安藤日出武-1 志野 正面 [志野]
岐阜県多治見市の仙太郎窯で作陶している安藤日出武(1938-)の志野茶碗です。この茶碗で鉄絵は一箇所にしかないので、写真の向きが正面で良いと思います。ただし、ここを正面とすると、掻き銘は向かって右奥の四時位置くらいに来て、口辺の最も飲みやすい造形がなされた飲み口と思われる箇所も、右奥の掻き銘の上くらいに来ますので、この茶碗は茶道の特定流派の所作について殆ど考慮されていない事が分かります。
所謂「作家物」の茶碗を私が買おうと思った最初の切っ掛けは、実はネットオークションで安藤日出武の志野茶碗を初めて見て感銘を受けたからでした。何だか凄く心に引っ掛かる見た目で、しかも落札価格もそれほど高くないようです。これなら欲しいし買えると思いつつ勇んで入札したのですが、思った以上に入札価格が上昇し、結局落札出来ませんでした。その後も安藤日出武の別の茶碗に何度かトライしたのですが、なかなか落札に至らず、結局は別の作家(林亮次)の茶碗を落札出来たのが、最初の作家物の購入となったのです。ですから私は、初めて落札できた林亮次の茶碗と同様に、安藤日出武の茶碗に特別の思い入れがあります。
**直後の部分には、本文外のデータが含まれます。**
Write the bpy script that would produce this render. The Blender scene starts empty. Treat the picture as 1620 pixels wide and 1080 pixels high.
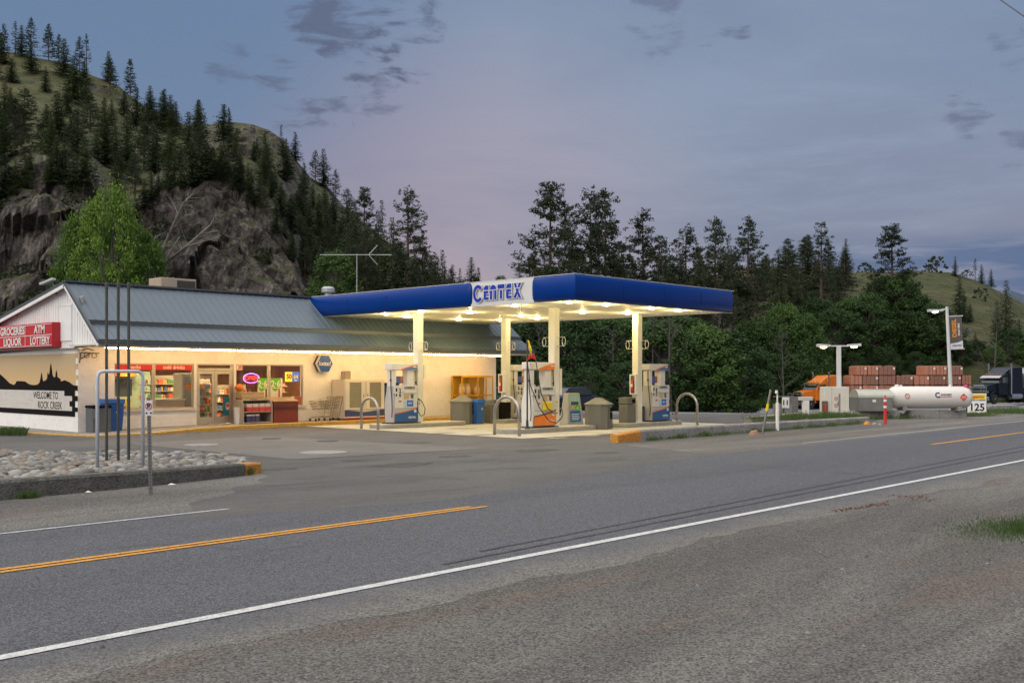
import bpy, math, random
import numpy as np
from mathutils import Vector, Matrix, noise
R = math.radians
random.seed(7)
SC = bpy.context.scene
COL = SC.collection
# ------------------------------------------------------------------ camera
EYE = 2.0
FX, FY = 0.7246, 0.6892           # view direction on the ground
cam_d = bpy.data.cameras.new("camera"); cam = bpy.data.objects.new("camera", cam_d); COL.objects.link(cam)
cam.location = (0, 0, EYE); cam.rotation_euler = (R(90), 0, -math.atan2(FX, FY))
cam_d.sensor_width = 36; cam_d.lens = 36.44; cam_d.shift_y = 0.034; cam_d.clip_end = 6000; cam_d.clip_start = 0.1
SC.camera = cam
# ------------------------------------------------------------------ world (dusk sky)
W = bpy.data.worlds.new("World"); SC.world = W; W.use_nodes = True
wn, wl = W.node_tree.nodes, W.node_tree.links
for n in list(wn): wn.remove(n)
def nd(t, **k):
    n = wn.new(t)
    for a, b in k.items(): setattr(n, a, b)
    return n
def wmath(op, a, b=None, c=None):
    n = nd('ShaderNodeMath', operation=op)
    for i, v in enumerate((a, b, c)):
        if v is None: continue
        if isinstance(v, (int, float)): n.inputs[i].default_value = v
        else: wl.new(v, n.inputs[i])
    return n.outputs[0]
def wramp(fac, stops):
    n = nd('ShaderNodeValToRGB'); wl.new(fac, n.inputs[0]); e = n.color_ramp.elements
    while len(e) < len(stops): e.new(0.5)
    for i, (p, c) in enumerate(stops): e[i].position = p; e[i].color = (*c, 1)
    return n.outputs[0]
def wmix(fac, a, b, mode='MIX'):
    n = nd('ShaderNodeMix', data_type='RGBA', blend_type=mode)
    for s, v in ((n.inputs[0], fac), (n.inputs[6], a), (n.inputs[7], b)):
        if isinstance(v, (int, float)): s.default_value = v
        elif isinstance(v, tuple): s.default_value = (*v, 1)
        else: wl.new(v, s)
    return n.outputs[2]
tc = nd('ShaderNodeTexCoord'); sep = nd('ShaderNodeSeparateXYZ'); wl.new(tc.outputs['Generated'], sep.inputs[0])
zel = wmath('MAXIMUM', sep.outputs[2], 0.0)
base = wramp(zel, [(0, (.19, .18, .27)), (.08, (.20, .19, .285)), (.18, (.195, .228, .345)), (.27, (.155, .218, .35)), (.36, (.135, .21, .345)), (1, (.15, .2, .3))])
def ddot(px, py, tight):
    u = (px - 810) / 1640; d = Vector((FX + FY * u, FY - FX * u, (595 - py) / 1640)).normalized()
    n = nd('ShaderNodeVectorMath', operation='DOT_PRODUCT'); wl.new(tc.outputs['Generated'], n.inputs[0]); n.inputs[1].default_value = d
    m = nd('ShaderNodeMapRange', interpolation_type='SMOOTHSTEP'); wl.new(n.outputs['Value'], m.inputs[0])
    m.inputs[1].default_value = math.cos(R(tight)); m.inputs[2].default_value = 1
    return m.outputs[0]
col = wmix(wmath('MULTIPLY', ddot(745, 490, 17), .72), base, (.46, .27, .31))
col = wmix(wmath('MULTIPLY', ddot(900, 380, 26), .10), col, (.29, .23, .33))
col = wmix(wmath('MULTIPLY', ddot(1100, 230, 25), .55), col, (.265, .325, .43))
col = wmix(wmath('MULTIPLY', ddot(0, 60, 26), .6), col, (.10, .17, .30))
# cloud plane coordinates
den = wmath('ADD', zel, 0.06)
cx = wmath('DIVIDE', sep.outputs[0], den); cy = wmath('DIVIDE', sep.outputs[1], den)
cmb = nd('ShaderNodeCombineXYZ'); wl.new(cx, cmb.inputs[0]); wl.new(cy, cmb.inputs[1])
def wnoise(scale, det, rough, vec, dist=0):
    n = nd('ShaderNodeTexNoise'); n.inputs['Scale'].default_value = scale; n.inputs['Detail'].default_value = det
    n.inputs['Roughness'].default_value = rough; n.inputs['Distortion'].default_value = dist; wl.new(vec, n.inputs['Vector']); return n.outputs[0]
veil = wnoise(0.55, 7, .62, cmb.outputs[0], .4)
vm = nd('ShaderNodeMapRange'); wl.new(veil, vm.inputs[0]); vm.inputs[1].default_value = .42; vm.inputs[2].default_value = .68; vm.inputs[4].default_value = .5
col = wmix(vm.outputs[0], col, (.15, .182, .295))
# streaky dark bank low on the right
mp = nd('ShaderNodeMapping'); wl.new(tc.outputs['Generated'], mp.inputs[0]); mp.inputs['Scale'].default_value = (7, 7, 46)
st = wnoise(1.0, 7, .62, mp.outputs[0], .3)
sm = nd('ShaderNodeMapRange'); wl.new(st, sm.inputs[0]); sm.inputs[1].default_value = .36; sm.inputs[2].default_value = .56
lowm = nd('ShaderNodeMapRange', interpolation_type='SMOOTHSTEP'); wl.new(zel, lowm.inputs[0]); lowm.inputs[1].default_value = .135; lowm.inputs[2].default_value = .10
col = wmix(wmath('MULTIPLY', wmath('MULTIPLY', wmath('MULTIPLY', sm.outputs[0], lowm.outputs[0]), ddot(1620, 410, 13)), 1.3), col, (.065, .125, .27))
col = wmix(wmath('MULTIPLY', wmath('MULTIPLY', sm.outputs[0], ddot(1350, 420, 13)), .35), col, (.13, .15, .26))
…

今回ご紹介する安藤日出武のこの茶碗は、その後幾つかの作家物茶碗を購入した後に、やっと購入出来た安藤日出武の私にとっての第一号です。
この茶碗のフォルムは基本的に半筒型ですが、ちょっと台形で、腰が少し張っています。で、この縦横比が絶妙で、安定感がありつつも、適度に引き締まった纏まりを見せています。安藤日出武の茶碗では、これ位の縦横比になっている作品が多いように思います。
この茶碗の形状でもう一つ特徴的なのは、写真では分かり難いですが、鉄絵のすぐ右横の胴に、緩やかな凹みがある事です。写真向かって右奥にある飲み口から飲む場合、この凹みが丁度左手親指の所に来て、指の収まりが大変良いです。
正面の鉄絵は、何だか良く分からない模様です。何を描いたか分かる「絵」よりも、作為のないこういう模様の方が私は好きです。
表面の釉薬は、適度に艶が抑えられ、且つ気泡は比較的少ない方でしょうか。施釉の際の指跡とか、釉薬の自然な流れによって出来た緩やかな凹凸、分厚い釉薬の上からでも何となく分かる荒い轆轤目・・・。作者の意図と無意識、そして適度な乱れのある自然の力による造形が、心地よく混ざり合った良い景色です。